● Stated exercise
Exactly retype the lines of the material from its first line to the line with "V = [Vector((q.x, q.y, z))", including both.

-- START Provided data --

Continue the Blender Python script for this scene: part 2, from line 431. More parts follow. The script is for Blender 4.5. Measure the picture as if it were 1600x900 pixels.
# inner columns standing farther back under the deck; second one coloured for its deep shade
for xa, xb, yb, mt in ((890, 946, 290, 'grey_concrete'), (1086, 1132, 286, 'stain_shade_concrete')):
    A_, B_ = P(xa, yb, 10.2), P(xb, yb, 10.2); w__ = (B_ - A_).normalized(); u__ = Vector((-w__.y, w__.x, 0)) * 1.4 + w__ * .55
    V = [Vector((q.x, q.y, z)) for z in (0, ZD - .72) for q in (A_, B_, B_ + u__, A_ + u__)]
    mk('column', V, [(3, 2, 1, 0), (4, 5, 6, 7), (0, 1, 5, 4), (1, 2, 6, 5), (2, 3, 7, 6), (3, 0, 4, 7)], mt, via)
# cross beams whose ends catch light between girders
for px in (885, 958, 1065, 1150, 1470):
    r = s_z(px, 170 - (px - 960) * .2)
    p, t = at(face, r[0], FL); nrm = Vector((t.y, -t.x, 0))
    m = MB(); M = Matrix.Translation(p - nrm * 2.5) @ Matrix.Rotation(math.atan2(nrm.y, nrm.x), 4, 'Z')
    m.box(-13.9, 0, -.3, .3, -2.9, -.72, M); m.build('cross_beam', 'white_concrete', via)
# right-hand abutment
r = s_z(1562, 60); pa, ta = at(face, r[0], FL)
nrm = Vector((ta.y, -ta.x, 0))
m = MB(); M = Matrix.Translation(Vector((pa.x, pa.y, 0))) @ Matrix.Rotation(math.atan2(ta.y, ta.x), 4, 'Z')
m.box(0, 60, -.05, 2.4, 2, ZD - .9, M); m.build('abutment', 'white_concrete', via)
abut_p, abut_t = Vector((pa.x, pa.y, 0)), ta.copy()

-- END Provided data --

● Exercise result
Continue the Blender Python script for this scene: part 2, from line 431. More parts follow. The script is for Blender 4.5. Measure the picture as if it were 1600x900 pixels.
# inner columns standing farther back under the deck; second one coloured for its deep shade
for xa, xb, yb, mt in ((890, 946, 290, 'grey_concrete'), (1086, 1132, 286, 'stain_shade_concrete')):
    A_, B_ = P(xa, yb, 10.2), P(xb, yb, 10.2); w__ = (B_ - A_).normalized(); u__ = Vector((-w__.y, w__.x, 0)) * 1.4 + w__ * .55
    V = [Vector((q.x, q.y, z)) for z in (0, ZD - .72) for q in (A_, B_, B_ + u__, A_ + u__)]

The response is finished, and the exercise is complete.